Michel Guerrin
La ministre de la culture est peut-être anachronique par rapport au paysage dominant, mais elle arrive dans un climat qui vise à sauver d'abord, à réfléchir ensuite, explique, dans sa chronique, Michel Guerrin, rédacteur en chef au « Monde ».
Publié hier à 10h47
Chronique
. Roselyne Bachelot surgit et la magie opère. Elle a beau être, à 73 ans, la plus âgée des vingt-cinq ministres de la culture qui se sont succédé, personne ne le lui reproche. Elle s'est retirée de la politique il y a huit ans, et ce n'est pas un problème. Elle fait la mariole aux « Grosses Têtes » de RTL et elle n'essuie aucun sarcasme. Dans ses goûts, elle est anachronique par rapport au paysage culturel dominant, très loin du numérique et de l'industrie du divertissement, et tout le monde s'en fiche.
Pour une raison simple. Roselyne Bachelot a été choisie pour jouer les urgentistes, déconfiner la culture et financer le secteur le plus touché, après le bâtiment, avec une perte de chiffre d'affaires de 22 milliards d'euros. Elle entend intensifier les réouvertures de lieux de spectacle et trouver des sous. Donc un milieu qui fait la quête préfère jouer les courtisans plutôt que de pinailler.
Il est vrai que, pour un job au temps compté, elle a des atouts. Elle est connue, populaire, incarne le poste, sait jouer des médias – tout le contraire d'une ribambelle de noms qui l'ont précédée. Ensuite, elle est « dingue » de culture, d'opéra d'abord, au point d'avoir déjà rêvé du poste en 2007, quand Sarkozy lui a attribué la santé. Il n'est pas courant de voir une personnalité politique au concert et pleurer d'émotion sans la cacher.

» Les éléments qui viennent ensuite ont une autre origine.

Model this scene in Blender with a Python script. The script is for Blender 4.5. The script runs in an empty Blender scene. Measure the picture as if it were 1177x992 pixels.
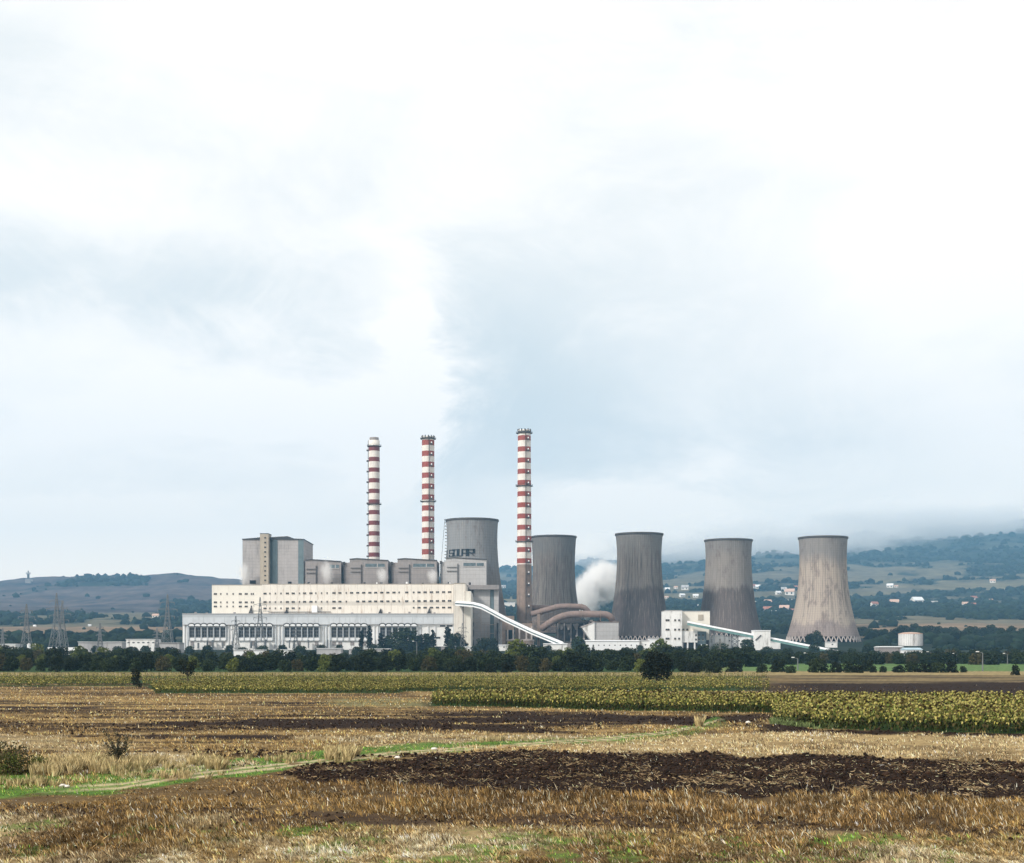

Le monde culturel pense aussi qu'avec son caractère trempé elle saura tenir tête à Emmanuel Macron, mais aussi à son épouse, Brigitte, si interventionnistes dans la culture qu'ils ont tétanisé les précédents ministres, notamment Franck Riester, parti avec l'image d'un écolier à qui le président fait la leçon.
Roselyne Bachelot est déjà offensive, estimant que les salles de spectacle ont trop de contraintes quand elle voit les Français s'agglutiner dans la rue, le métro ou un TGV. A contrario, en cas de malheur, c'est-à-dire de reconfinement, elle saura tenir le gouvernail.